TB: What do you think is the biggest problem with how the ARC operates currently?

JB: I feel that the biggest issue is how overworked they are compared to the staff they’ve got, so I said at Hustings that I feel that a major thing to push for is to lobby the Finance Department at LSE to provide more staff. There are people at ARC who are not able to do the work they are supposed to do, because they have to deal with emails etcetera.

TB: When you said that you wanted to overhaul the system, how would you overcome the barriers you might face along the way?

JB: I know for a fact that students from personal experiencewant change when it comes to reimbursements. Reimbursements presently are a huge constraint on societies running events, on societies trying to get new kit, etcetera. Obviously, there will be resistance, but just because there is resistance doesn’t mean I won’t stop trying until students have a reimbursement system that works.

TB: More than 50% of the societies who responded to our survey say that it is difficult to work with the SU. How do you plan to change that?

JB: One of the features in my manifesto is designated drop-in times – you go to ARC, and it’s not just “The ARC is open from 10 to 4,” but rather, that the ARC is open, and that “X-person that I want to see, need to see is there”, to open up on who are individuals we are seeing.

TB: How do you plan to make the AU more accessible?

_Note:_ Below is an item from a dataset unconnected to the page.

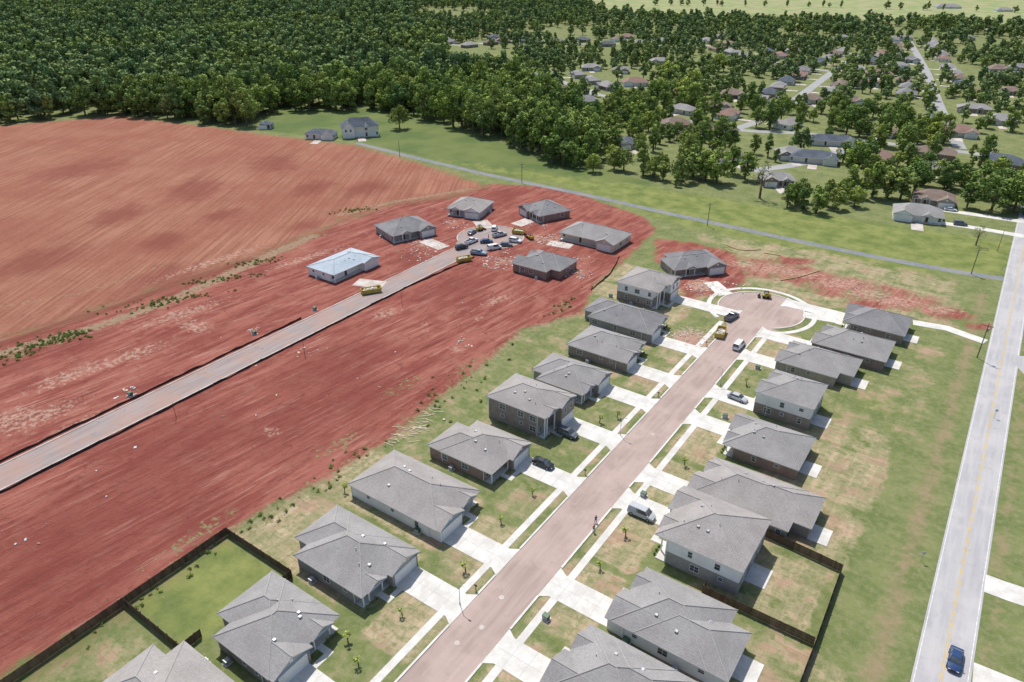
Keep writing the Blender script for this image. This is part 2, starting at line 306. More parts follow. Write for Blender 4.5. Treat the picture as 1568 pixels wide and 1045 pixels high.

JB: I’ve spoken about introducing term-based memberships, because I know that some clubs have a £80-membership, which is a lot of money to shell out for a club you are not sure about, you may want to know what the vibes are like, so I am going to make term-based memberships much more accessible.

TB: Does the AU have a problem of misogyny and consent. If so, how do you plan to tackle it?

JB: I think that there have definitely been incidents of misogyny in the AU, and there still are incidents in the AU as are most bodies. But I also know the AU work exceptionally hard to reform themselves to address the issue. I look forward with community and welfare members to make the AU a more progressive place. We have come a long way since four to five years ago, and I’m currently very happy with the Rugby Club leadership as a microcosm. I think that a lot of male-dominated clubs are moving towards conducting consent workshops and actively promoting them and I want to help encourage that as well, and encourage all AU members as well.

TB: What is the biggest positive impact on the student experience that student activities can have?

JB: So for me, just to use a personal example, I found that when I joined Lacrosse in the First Year, through joining the training each week and joining in the social – not just drinking exclusively – I think that it provides you with a new community.

TB: How do you think you are going to win?

JB: I’m going to win because I have the experience of working with the SU, representing students to the SU. After the last welcome party for the AU I was with the other executives in the meeting room speaking to higher management of the SU to make sure that students’ interests are served. I’ve got vision, I’ve got a proven track record of running events and changing things, bringing people into clubs. I would say that my experience is the key thing that drives me through.